The Campaign Spot

Democrats Attacked Republicans for Saying What the CBO Says Today

KABOOM:

A new analysis from the Congressional Budget Office says that the Affordable Care Act will result in more than 2 million fewer full-time workers in the next several years, providing Republican opponents of the law a powerful political weapon leading up to this year’s midterm elections.

The law is also expected to have a significant effect on hours worked, the nonpartisan budget office said in a regular update to its budget projections released Tuesday. With the expansion of insurance coverage, more workers will choose not to work and others will choose to work fewer hours than they might have otherwise, it said. The decline in hours worked will translate into a loss of the equivalent of 2.5 million full-time positions by 2024, the budget office said.

You remember the sales pitch, right?

“It will create 4 million jobs, 400,000 jobs almost immediately,” Pelosi promised.
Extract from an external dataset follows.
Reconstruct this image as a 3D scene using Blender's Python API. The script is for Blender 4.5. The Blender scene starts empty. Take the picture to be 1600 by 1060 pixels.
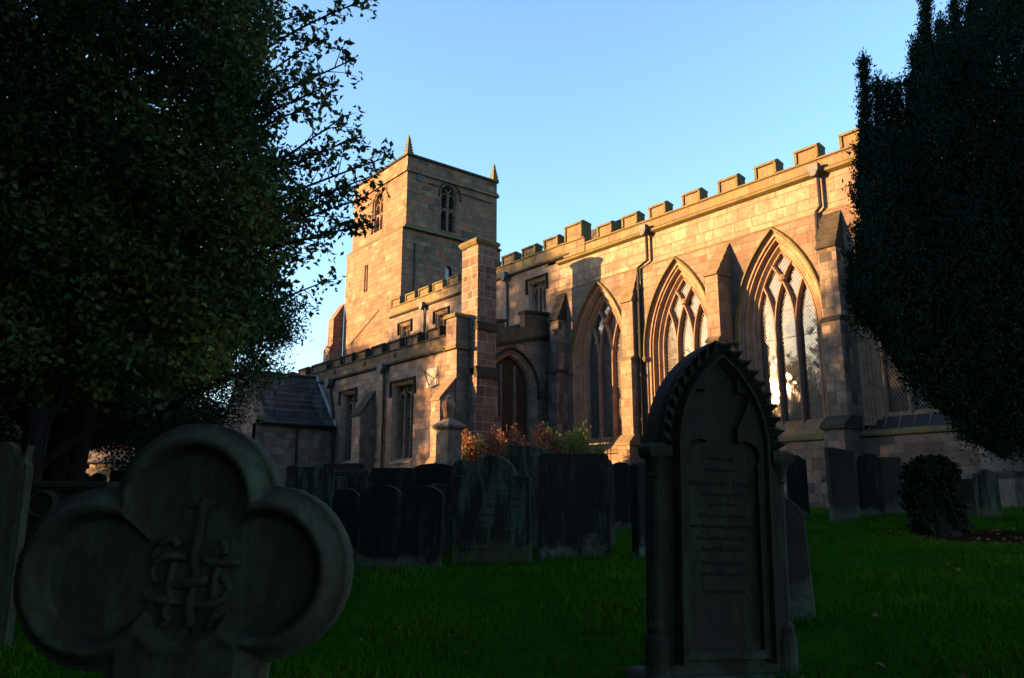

Also remember the pledge about how Obamacare would help the government save money? DNC chair Debbie Wasserman Schultz, last year:

The Affordable Care Act, according to the CBO analysis, the Congressional Budget Office, a non-partisan entity, has said, has calculated it will bring the deficit down. . . . There’s a lot of garbage out there about what the Affordable Care Act does. . . . The Tea Party latched onto opposition to the Affordable Care Act with all their might, and the truth hasn’t really mattered that much, while people like me endeavor to go out, like I’m doing right now, and educate people on what it does and what it doesn’t do.

Yeah, not so much, according to that same CBO she cited:

It also creates a major issue for the president, who has repeatedly said the ACA will be revenue neutral. Instead, the CBO projects that subsidies will account for increasing chunks of deficit spending, starting at $20 billion this year and steadily increasing to $159 billion in 2024, for a collective deficit of just under $1.2 trillion. The cumulative deficit from the ACA for the next decade could reach $1.35 trillion.

UPDATE: A reader reminds me of Obama’s pledge that “health care reform will not add one dime to our deficit.”

FACT CHECK: True. Obamacare doesn’t add “one dime” to the deficit, it adds trillions and trillions of dimes.